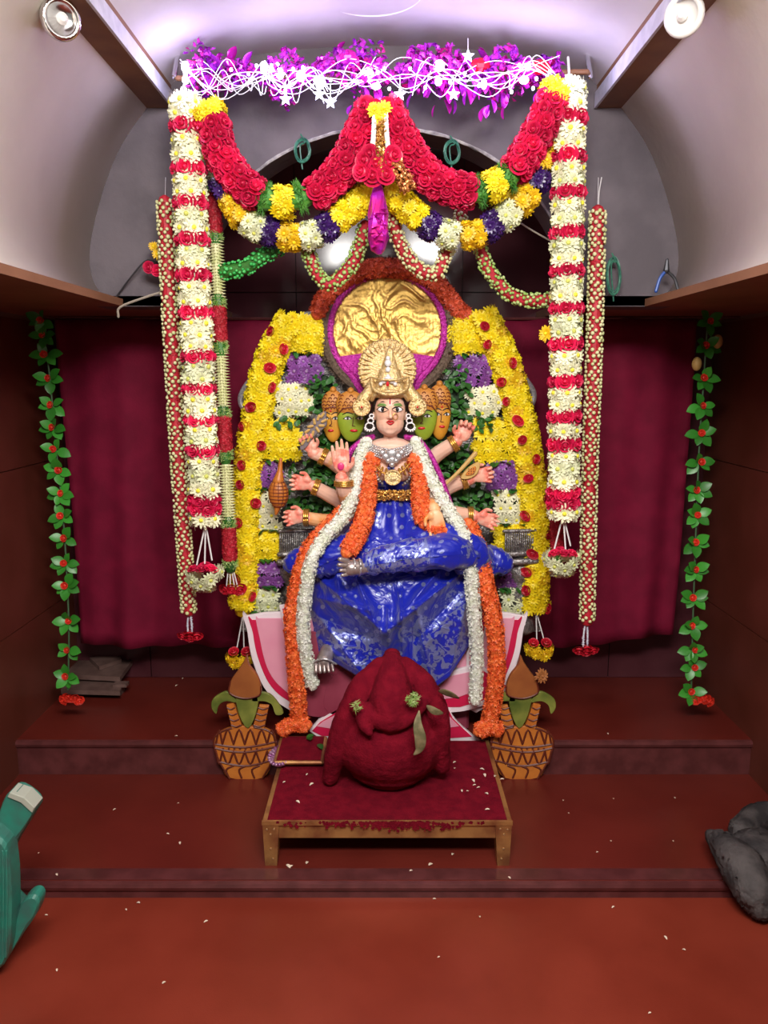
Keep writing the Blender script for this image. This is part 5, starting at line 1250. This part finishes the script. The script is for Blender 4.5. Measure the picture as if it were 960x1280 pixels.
# ================================================================== KALASH CUT-OUTS
def kalash(label, cx, Y, flip):
    t = thing('pot_cutout', label, 'decoration', P(cx, 972, Y), 'painted pot cut-outs with coconuts')
    X = lambda x: cx+(x-301)*(-1 if flip else 1)
    def poly(pp): q = [(X(x), y) for x, y in pp]; return q[::-1] if flip else q
    V, Fc = prism(poly(smooth2([(285, 973), (274, 955), (267, 938), (266, 922), (276, 914), (288, 910), (301, 908), (316, 909), (330, 912), (341, 920), (343, 935), (339, 950), (326, 973)], 4)), Y, .018); pot = obj('pot_body', V, Fc, 'clay', t)
    mb = MB()
    def line(pts, r=1.7): mb.add(*tube([P(X(a), b, Y-.001) for a, b in pts], px2m(r*.8, 940, Y), 5, 3))
    line([(267, 935), (285, 939), (305, 940), (325, 937), (343, 933)]); line([(267, 930), (285, 933), (305, 934), (325, 931), (343, 927)])
    line([(272, 952), (290, 956), (310, 957), (339, 950)])
    for a, b in ((268, 276), (276, 290), (290, 304), (304, 318), (318, 332), (332, 343)): m_ = (a+b)/2; line([(a, 930), (m_, 912), (b, 930)]); line([(a, 939), (m_, 955), (b, 939)])
    for a in (284, 300, 316): line([(a, 972), (a-3, 962), (a+6, 957)])
    for a in range(270, 342, 7): mb.add(*ell(P(X(a), 936, Y-.001), .005, .003, .004, 6, 4))
    line([(285, 973), (274, 955), (267, 938), (266, 922), (276, 914), (288, 910)], 1.6); line([(316, 909), (330, 912), (341, 920), (343, 935), (339, 950), (326, 973)], 1.6)
    mb.build('pot_lines', 'clayline', pot)
    for d in (-1, 1):
        q = [(288, 912), (281, 882), (290, 879), (300, 907)] if d < 0 else [(314, 908), (322, 882), (334, 883), (328, 912)]
        V, Fc = prism(poly(q), Y-.004, .016); nk = obj('pot_neck', V, Fc, 'clay', t); mb = MB()
        for k in range(4):
            f_ = (k+.5)/4; x0_ = q[0][0]*(1-f_)+q[1][0]*f_; x1_ = q[3][0]*(1-f_)+q[2][0]*f_; y_ = 910*(1-f_)+881*f_
            mb.add(*tube([P(X(x0_), y_, Y-.005), P(X((x0_+x1_)/2), y_+2, Y-.007), P(X(x1_), y_, Y-.005)], .003, 5, 3))
        mb.build('ring_lines', 'clayline', nk)
    for pp in ([(284, 866), (276, 866), (264, 874), (262, 885), (268, 893), (271, 882), (282, 876), (294, 878)], [(320, 866), (335, 868), (346, 880), (352, 892), (343, 894), (338, 880), (326, 876), (312, 876)], [(292, 870), (303, 874), (320, 870), (318, 892), (308, 911), (297, 895)]):
        V, Fc = prism(poly(smooth2(pp, 3)), Y-.008, .012); obj('mango_leaf', V, Fc, 'mango', t)
    V, Fc = prism(poly(smooth2([(284, 868), (286, 852), (294, 840), (302, 828), (306, 820), (309, 832), (319, 845), (324, 860), (322, 870), (304, 874)], 4)), Y-.014, .02); cc = obj('coconut', V, Fc, 'coco', t)
    V, Fc = tube([P(X(286), 852, Y-.016), P(X(285), 866, Y-.017), P(X(303), 873, Y-.017), P(X(322), 869, Y-.017), P(X(324), 858, Y-.016)], .003, 5, 4); obj('coconut_line', V, Fc, 'clayline', cc)
    return t
kalash('painted clay pot cut-out with a coconut, left of the low table', 303, 2.765, False)
kalash('painted clay pot cut-out with a coconut, right of the low table', 656, 2.765, True)
t = thing('dried_flower', 'dried brown flower lying on the coconut of the right pot cut-out', 'flower', P(676, 852, 2.72))
M['dflower'] = mat('dried_flower', (.35, .12, .03), .7)
put(chrys('dried_flower_head', 'dflower', 'dflower', 9), 'flower_head', t, P(677, 845, 2.73), (.3, -1, .3), .03)

# ================================================================== LOW TABLE AND KUMKUM IDOL
TZ = CZ-1.387; ty0, ty1 = 2.224, 2.775; xa = P(328, 1027, ty0).x; xb = P(640, 1027, ty0).x
tb = thing('low_table', 'low brass edged wooden table dusted with red powder before the statue', 'table', Vector(((xa+xb)/2, (ty0+ty1)/2, MZ)))
V, Fc = box(xa, xb, ty0, ty1, TZ-.014, TZ, .003); obj('table_top', V, Fc, 'kumkum', tb)
V, Fc = box(xa-.002, xb+.002, ty0-.003, ty0+.006, TZ-.012, TZ+.0015); obj('brass_edge', V, Fc, 'brass', tb)
for s, x in ((-1, xa), (1, xb)):
    V, Fc = box(min(x, x-s*.014), max(x, x-s*.014), ty0+.006, ty1, TZ, TZ+.0012); obj('brass_edge', V, Fc, 'brass', tb)
V, Fc = box(xa+.045, xb-.045, ty0+.008, ty0+.028, TZ-.062, TZ-.014); ap = obj('apron', V, Fc, 'brass', tb)
for y in (ty0, ty1-.05):
    for s, x in ((-1, xa), (1, xb)):
        x2 = x-s*.052; x3 = x-s*.042
        X = sorted((x, x2)); z0_ = MZ if y < 2.5 else MZ
        V = [(x, y, TZ-.014), (x2, y, TZ-.014), (x, y+.05, TZ-.014), (x2, y+.05, TZ-.014), (x-s*.004, y+.003, z0_), (x3, y+.003, z0_), (x-s*.004, y+.045, z0_), (x3, y+.045, z0_)]
        lg = obj('leg', V, [(0, 1, 3, 2), (4, 6, 7, 5), (0, 4, 5, 1), (2, 3, 7, 6), (0, 2, 6, 4), (1, 5, 7, 3)], 'brass', tb)
        if y < 2.5:
            for dx, dz in ((.013, .028), (.036, .026), (.024, .045), (.024, .095), (.030, .130)):
                V, Fc = ell((x-s*dx, y, TZ-dz), .004, .003, .004, 8, 5); obj('rivet', V, Fc, 'rivet', lg)
# powder film on the front edge
rnd_ = random.Random(3); ms = []
for i in range(420): ms.append(tf((min(xb-.06, max(xa+.03, (xa+xb)/2+rnd_.choice([rnd_.gauss(.02, .05), rnd_.gauss(.07, .09), rnd_.gauss(-.05, .12)]))), ty0-.0035, TZ-abs(rnd_.gauss(0, .010))), (0, -1, 0), rnd_.uniform(.002, .006)))
V, Fc = merge(([(-1, -1, 0), (1, -.8, 0), (1.1, 1, .1), (-.8, .9, .1)], [(0, 1, 2, 3)]), ms); obj('powder_spill', V, Fc, 'kumkum', tb, kind='stuff')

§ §

Leave the pictures out and copy the rest of the data exactly.

Keep writing the Blender script for this image. This is part 5, starting at line 1250. This part finishes the script. The script is for Blender 4.5. Measure the picture as if it were 960x1280 pixels.
# ================================================================== KALASH CUT-OUTS
def kalash(label, cx, Y, flip):
    t = thing('pot_cutout', label, 'decoration', P(cx, 972, Y), 'painted pot cut-outs with coconuts')
    X = lambda x: cx+(x-301)*(-1 if flip else 1)
    def poly(pp): q = [(X(x), y) for x, y in pp]; return q[::-1] if flip else q
    V, Fc = prism(poly(smooth2([(285, 973), (274, 955), (267, 938), (266, 922), (276, 914), (288, 910), (301, 908), (316, 909), (330, 912), (341, 920), (343, 935), (339, 950), (326, 973)], 4)), Y, .018); pot = obj('pot_body', V, Fc, 'clay', t)
    mb = MB()
    def line(pts, r=1.7): mb.add(*tube([P(X(a), b, Y-.001) for a, b in pts], px2m(r*.8, 940, Y), 5, 3))
    line([(267, 935), (285, 939), (305, 940), (325, 937), (343, 933)]); line([(267, 930), (285, 933), (305, 934), (325, 931), (343, 927)])
    line([(272, 952), (290, 956), (310, 957), (339, 950)])
    for a, b in ((268, 276), (276, 290), (290, 304), (304, 318), (318, 332), (332, 343)): m_ = (a+b)/2; line([(a, 930), (m_, 912), (b, 930)]); line([(a, 939), (m_, 955), (b, 939)])
    for a in (284, 300, 316): line([(a, 972), (a-3, 962), (a+6, 957)])
    for a in range(270, 342, 7): mb.add(*ell(P(X(a), 936, Y-.001), .005, .003, .004, 6, 4))
    line([(285, 973), (274, 955), (267, 938), (266, 922), (276, 914), (288, 910)], 1.6); line([(316, 909), (330, 912), (341, 920), (343, 935), (339, 950), (326, 973)], 1.6)
    mb.build('pot_lines', 'clayline', pot)
    for d in (-1, 1):
        q = [(288, 912), (281, 882), (290, 879), (300, 907)] if d < 0 else [(314, 908), (322, 882), (334, 883), (328, 912)]
        V, Fc = prism(poly(q), Y-.004, .016); nk = obj('pot_neck', V, Fc, 'clay', t); mb = MB()
        for k in range(4):
            f_ = (k+.5)/4; x0_ = q[0][0]*(1-f_)+q[1][0]*f_; x1_ = q[3][0]*(1-f_)+q[2][0]*f_; y_ = 910*(1-f_)+881*f_
            mb.add(*tube([P(X(x0_), y_, Y-.005), P(X((x0_+x1_)/2), y_+2, Y-.007), P(X(x1_), y_, Y-.005)], .003, 5, 3))
        mb.build('ring_lines', 'clayline', nk)
    for pp in ([(284, 866), (276, 866), (264, 874), (262, 885), (268, 893), (271, 882), (282, 876), (294, 878)], [(320, 866), (335, 868), (346, 880), (352, 892), (343, 894), (338, 880), (326, 876), (312, 876)], [(292, 870), (303, 874), (320, 870), (318, 892), (308, 911), (297, 895)]):
        V, Fc = prism(poly(smooth2(pp, 3)), Y-.008, .012); obj('mango_leaf', V, Fc, 'mango', t)
    V, Fc = prism(poly(smooth2([(284, 868), (286, 852), (294, 840), (302, 828), (306, 820), (309, 832), (319, 845), (324, 860), (322, 870), (304, 874)], 4)), Y-.014, .02); cc = obj('coconut', V, Fc, 'coco', t)
    V, Fc = tube([P(X(286), 852, Y-.016), P(X(285), 866, Y-.017), P(X(303), 873, Y-.017), P(X(322), 869, Y-.017), P(X(324), 858, Y-.016)], .003, 5, 4); obj('coconut_line', V, Fc, 'clayline', cc)
    return t
kalash('painted clay pot cut-out with a coconut, left of the low table', 303, 2.765, False)
kalash('painted clay pot cut-out with a coconut, right of the low table', 656, 2.765, True)
t = thing('dried_flower', 'dried brown flower lying on the coconut of the right pot cut-out', 'flower', P(676, 852, 2.72))
M['dflower'] = mat('dried_flower', (.35, .12, .03), .7)
put(chrys('dried_flower_head', 'dflower', 'dflower', 9), 'flower_head', t, P(677, 845, 2.73), (.3, -1, .3), .03)

# ================================================================== LOW TABLE AND KUMKUM IDOL
TZ = CZ-1.387; ty0, ty1 = 2.224, 2.775; xa = P(328, 1027, ty0).x; xb = P(640, 1027, ty0).x
tb = thing('low_table', 'low brass edged wooden table dusted with red powder before the statue', 'table', Vector(((xa+xb)/2, (ty0+ty1)/2, MZ)))
V, Fc = box(xa, xb, ty0, ty1, TZ-.014, TZ, .003); obj('table_top', V, Fc, 'kumkum', tb)
V, Fc = box(xa-.002, xb+.002, ty0-.003, ty0+.006, TZ-.012, TZ+.0015); obj('brass_edge', V, Fc, 'brass', tb)
for s, x in ((-1, xa), (1, xb)):
    V, Fc = box(min(x, x-s*.014), max(x, x-s*.014), ty0+.006, ty1, TZ, TZ+.0012); obj('brass_edge', V, Fc, 'brass', tb)
V, Fc = box(xa+.045, xb-.045, ty0+.008, ty0+.028, TZ-.062, TZ-.014); ap = obj('apron', V, Fc, 'brass', tb)
for y in (ty0, ty1-.05):
    for s, x in ((-1, xa), (1, xb)):
        x2 = x-s*.052; x3 = x-s*.042
        X = sorted((x, x2)); z0_ = MZ if y < 2.5 else MZ
        V = [(x, y, TZ-.014), (x2, y, TZ-.014), (x, y+.05, TZ-.014), (x2, y+.05, TZ-.014), (x-s*.004, y+.003, z0_), (x3, y+.003, z0_), (x-s*.004, y+.045, z0_), (x3, y+.045, z0_)]
        lg = obj('leg', V, [(0, 1, 3, 2), (4, 6, 7, 5), (0, 4, 5, 1), (2, 3, 7, 6), (0, 2, 6, 4), (1, 5, 7, 3)], 'brass', tb)
        if y < 2.5:
            for dx, dz in ((.013, .028), (.036, .026), (.024, .045), (.024, .095), (.030, .130)):
                V, Fc = ell((x-s*dx, y, TZ-dz), .004, .003, .004, 8, 5); obj('rivet', V, Fc, 'rivet', lg)
# powder film on the front edge
rnd_ = random.Random(3); ms = []
for i in range(420): ms.append(tf((min(xb-.06, max(xa+.03, (xa+xb)/2+rnd_.choice([rnd_.gauss(.02, .05), rnd_.gauss(.07, .09), rnd_.gauss(-.05, .12)]))), ty0-.0035, TZ-abs(rnd_.gauss(0, .010))), (0, -1, 0), rnd_.uniform(.002, .006)))
V, Fc = merge(([(-1, -1, 0), (1, -.8, 0), (1.1, 1, .1), (-.8, .9, .1)], [(0, 1, 2, 3)]), ms); obj('powder_spill', V, Fc, 'kumkum', tb, kind='stuff')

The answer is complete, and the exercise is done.